Nevertheless, a steady uptick of Black Western recruits who have radicalized as self-starters in their home countries—developing from amongst this most recent case and perhaps at least dozens of other Black British Muslims—is certainly something worthy to analyze and suggests a trend in which analysts of terrorism will be keen to further monitor.

A similar experience also has taken root among some U.S. born Black Muslim converts who share a similar experience with their British counterparts. Last year, Edward Archer shot at a police officer in Pennsylvania declaring he was sent on behalf of ISIS, and in the same year, Al Shabaab released a 51-minute recruitment video urging African Americans to fight in order to highlight racial and historical injustices. In 2015, Elton Simpson went to Garland, Texas, to kill organizers of a Prophet Muhammad cartoon contest on behalf of ISIS. In 2014, Douglas McArthur McCain is considered as one of the first Americans to die fighting for the Islamic State, and Alton Nolen used a knife to viciously behead a co-worker at Vaughn Foods in Oklahoma.

What also makes many of these Black Western recruits unique is that they are outliers to both the Muslim community and their own respective demographic group. The profiles of Black Western recruits to Islam show a milieu of experiences and exposures to Islam largely through interaction from conservative style Muslim clerics. In the case of the U.K. and U.S. examples, these clerics offer a perspective into Islam that is narrow, closed-off, and prey onto already real or perceived racial, ethnic, or economic marginalizations, as well as subject to conflicting political and religious worldviews. When Black Muslim converts pick up these uncommon viewpoints, they become victims of a foreign brand of Islam that rejects the religious pluralism and diversity of Western Islam and are under the guise of conservative Muslim clerics influences.

Historically, segments of the Black communities have been exposed to multiple types of violent extremism because mainly urban marginalized communities have been impacted by perceived historic injustices making them vulnerable and easy fodder. Appealing to a collective sense of injustice, feelings of deprivation, and social alienation is the exact the formula that violent extremists groups exploit in order to win over converts.

In the midst of these attacks by self-starters and outliers of the Muslim community, there is a tradition within the Black British and Black American experience of Islam of working to promote pluralism, democratic values, and tolerance. As such these long standing examples of resiliency in both the U.K. and U.S. that serve as models for co-religionists of other demographic makeup.

In the case of the U.S., Black American Muslims represent one of, if not the single largest Muslim community of at least a million follows, and they have a 50-year counter-radicalization program under the late Imam W.D. Mohammed that has not produced a single extremist to date.
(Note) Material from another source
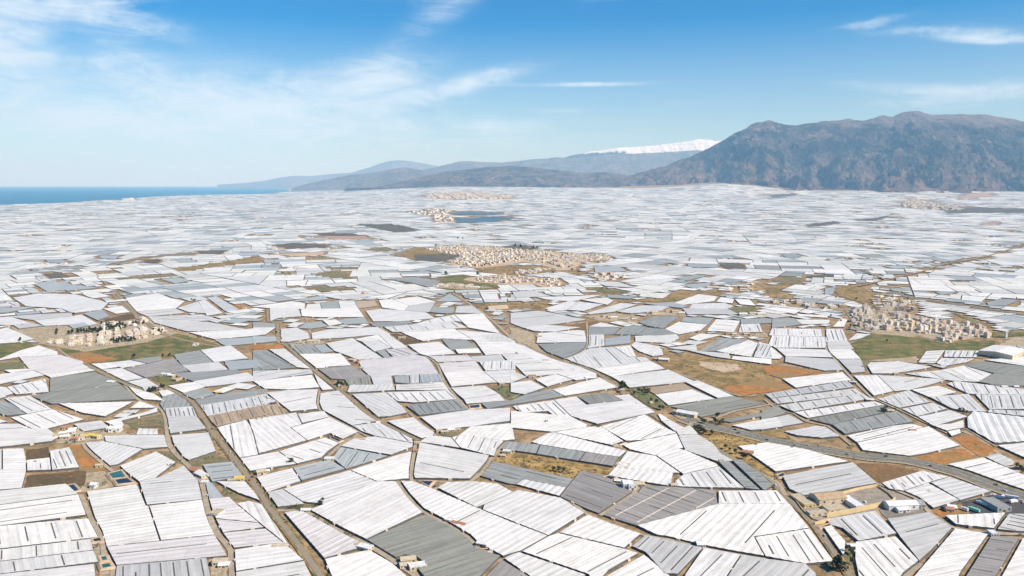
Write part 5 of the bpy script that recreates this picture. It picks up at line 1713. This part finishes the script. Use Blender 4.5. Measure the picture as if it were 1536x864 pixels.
put('packing_warehouse', 'white domed farm building beside the farm cluster with the yellow roof', 'building', 'E', 682, 812, 16, 13, 6, 10, 'white', 'white')
for i, (x, y) in enumerate(((1445, 348), (1470, 345), (1484, 352))):
    px, py = sheet_px('H', x, y); p = unproj(px, py); root = empty('silo', p)
    V, F = [], []; n = 14
    for z, r in ((0, 5), (11, 5), (14, 1)): V += [(r*math.cos(k*6.2832/n), r*math.sin(k*6.2832/n), z) for k in range(n)]
    F = [(r_*n+k, r_*n+(k+1) % n, (r_+1)*n+(k+1) % n, (r_+1)*n+k) for r_ in range(1) for k in range(n)]
    mesh_obj('silo_body', V[:2*n], F, M_WHITE, root); mesh_obj('silo_cone', V[n:], [(k, (k+1) % n, n+(k+1) % n, n+k) for k in range(n)] + [tuple(range(n, 2*n))], M_METAL, root)
    tag(root, ['left white silo at the end of the large packing warehouse', 'middle white silo at the end of the large packing warehouse', 'right white silo at the end of the large packing warehouse'][i], 'silo', 'silos beside the packing warehouse')
# white tower and church in the villages
for s, x, y, h, w, lb in (('E', 615, 232, 24, 3.2, 'slender white water tower standing among the village trees'), ('H', 1402, 262, 16, 4, 'small white tower at the right end of the apartment town meadow')):
    p = unproj(*sheet_px(s, x, y)); root = empty('tower', p); V, F = [], []
    box_vf(-w/2, w/2, -w/2, w/2, 0, h*.85, V, F); mesh_obj('shaft', V, F, M_WHITE, root); V, F = [], []
    box_vf(-w*.8, w*.8, -w*.8, w*.8, h*.85, h, V, F); mesh_obj('tank', V, F, M_WHITE, root); tag(root, lb, 'tower')
# perimeter walls of the works yard
def wall_line(pts, h, mat, label, th=.5, name='wall'):
    W = [unproj(*sheet_px('D', *q)) for q in pts]; V, F = [], []
    root = None
    for a, b_ in zip(W[:-1], W[1:]):
        d_ = (b_-a); d_.z = 0; l = d_.length; d_.normalize(); n = Vector((-d_.y, d_.x, 0)) * th/2; k = len(V)
        for z in (0, h):
            for q in (a-n, b_-n, b_+n, a+n): V.append((q.x, q.y, z))
        F += [(k+4, k+5, k+6, k+7), (k, k+1, k+5, k+4), (k+1, k+2, k+6, k+5), (k+2, k+3, k+7, k+6), (k+3, k, k+4, k+7)]
    o = mesh_obj('perimeter_wall', V, F, mat); tag(o, label, 'wall'); return o
TAN = simple('wall_render_tan', (.66, .50, .27), .85, (.58, .44, .24), .1)
wall_line([(340, 528), (520, 495), (720, 447), (735, 432)], 5.5, TAN, 'long tan wall along the front of the works yard')
wall_line([(420, 395), (520, 368), (632, 348)], 3.5, TAN, 'tan wall along the back of the works yard')
wall_line([(150, 420), (200, 490), (262, 545), (292, 552)], 2.5, TAN, 'low tan wall between works yard and the slanting road')
wall_line([(635, 350), (700, 395), (735, 432)], 2.5, TAN, 'tan wall closing the right end of the works yard')
wall_line([(270, 572), (330, 556), (360, 550)], 4, TAN, 'short tan wall below the works yard gate')
# ---------------------------------------------------------------- vehicles
def part(name, boxes, mat, root):
    V, F = [], []
    for b_ in boxes: box_vf(*b_, V, F)
    return mesh_obj(name, V, F, mat, root)
def wheel_mesh(r, w):
    V, F = [], []; n = 12
    for s in (-w/2, w/2): V += [(r*math.cos(k*6.2832/n), s, r + r*math.sin(k*6.2832/n)) for k in range(n)]
    F = [(k, (k+1) % n, n+(k+1) % n, n+k) for k in range(n)] + [tuple(range(n))[::-1], tuple(range(n, 2*n))]
    me = bpy.data.meshes.new('wheel'); me.from_pydata(V, [], F); me.materials.append(simple('tyre', (.03, .03, .03), .9)); return me
WT, WC = wheel_mesh(.52, .35), wheel_mesh(.33, .22)
def paint(c): return simple('paint_%d_%d_%d' % tuple(int(v*100) for v in c), c, .4, c, 1, .5)
def truck(s, x, y, deg, cab, box, label, L=12.5, loc=None):
    p = loc or unproj(*sheet_px(s, x, y)); root = empty('truck', (p.x, p.y, p.z + .35), R(deg))
    bev = lambda x0, x1: None
    part('cargo_box', [(-L/2, L/2-2.9, -1.28, 1.28, 1.15, 3.95)], paint(box), root); part('chassis', [(-L/2, L/2-.2, -.5, .5, .75, 1.12)], simple('chassis', (.06, .06, .06)), root)
    V = [(L/2-2.6, -1.22, .6), (L/2, -1.22, .6), (L/2, -1.22, 1.9), (L/2-.35, -1.22, 3.1), (L/2-2.6, -1.22, 3.4)]; V += [(a, 1.22, c) for a, b_, c in V]
    F = [(0, 1, 2, 3, 4), (9, 8, 7, 6, 5), (0, 5, 6, 1), (1, 6, 7, 2), (2, 7, 8, 3), (3, 8, 9, 4), (4, 9, 5, 0)]
    cb_ = mesh_obj('cab', V, F, paint(cab), root); V = [(L/2+.02, -1.05, 1.95), (L/2+.02, 1.05, 1.95), (L/2-.3, 1.05, 3.02), (L/2-.3, -1.05, 3.02)]
    mesh_obj('windscreen', V, [(0, 1, 2, 3)], M_DARK, cb_)
    for wx in (L/2-1.3, -L/2+1.2, -L/2+2.5):
        for sy in (-1.05, 1.05): link_mesh('wheel', WT, root, (wx, sy, 0))
    tag(root, label, 'truck', 'trucks parked in the asphalt yard'); return root
truck('D', 1188, 490, 118, (.15, .6, .35), (.2, .62, .5), 'green truck parked with its cab to the rear in the asphalt yard', 13)
truck('D', 1135, 487, 118, (.75, .75, .75), (.66, .66, .66), 'short white truck left of the green truck', 8)
truck('D', 1238, 455, 116, (.6, .66, .7), (.62, .68, .7), 'pale blue truck between the green truck and the workshop', 13)
truck('D', 1262, 448, 116, (.8, .8, .8), (.72, .76, .76), 'white truck close against the workshop block', 11)
truck('D', 1315, 412, 150, (.8, .8, .8), (.8, .78, .74), 'leftmost white truck in the upper yard row', 11)
truck('D', 1335, 416, 150, (.7, .7, .72), (.78, .78, .78), 'second white truck from the left in the upper yard row', 11)
truck('D', 1400, 418, 155, (.8, .8, .8), (.62, .62, .64), 'long white-grey trailer truck in the middle of the upper yard', 16)
truck('D', 1420, 442, 20, (.85, .85, .85), (.82, .80, .78), 'white truck at the right of the yard in front of the trailer truck', 11)
def car_proto(col):
    root = empty('car', (0, 0, 0))
    V = [(-2.1, -.85, .3), (2.1, -.85, .3), (2.15, -.85, .75), (1.1, -.82, .95), (-2.0, -.82, 1.0)]; V += [(a, -b_, c) for a, b_, c in V]
    F = [(0, 1, 2, 3, 4), (9, 8, 7, 6, 5), (0, 5, 6, 1), (1, 6, 7, 2), (2, 7, 8, 3), (3, 8, 9, 4), (4, 9, 5, 0)]
    mesh_obj('body', V, F, paint(col), root)
    V = [(-1.8, -.78, .96), (.9, -.78, .94), (.3, -.62, 1.42), (-1.4, -.62, 1.45)]; V += [(a, -b_, c) for a, b_, c in V]
    mesh_obj('cabin', V, [(0, 1, 2, 3), (7, 6, 5, 4), (1, 5, 6, 2), (2, 6, 7, 3), (3, 7, 4, 0)], M_DARK, root)
    V, F = [], []; box_vf(-1.35, .25, -.6, .6, 1.43, 1.48, V, F); mesh_obj('car_roof', V, F, paint(col), root)
    for wx in (-1.3, 1.3):
        for sy in (-.78, .78): link_mesh('wheel', WC, root, (wx, sy, 0))
    return root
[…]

In the U.K. context, Black British Muslims of diverse ethnic heritage are a large segment of the Muslim community, and their exposure to Islam has been through multi-ethnic and multi-religious families, black empowerment Muslim movements in the 60’s, and hip hop and jazz musicians. In both of these cases, engaging early in prevention activities, consulting with these communities who have worked on integration, and addressing structural societal and social justice issues are key for success in preventing radicalization.

Encouraging and harnessing efforts that amplify indigenous British and American Islamic voices with centuries of roots in the West can aide government officials, practitioners, and policy observers alike. As a third generation African American Muslim and former U.S. government counterterrorism analyst, I know personally that by creating efforts that highlight an organic Western Islamic narrative through arts, culture, religion, music, and Western values, communities can provide multiple effective approaches to prevent extremism and avoid another extremist attack.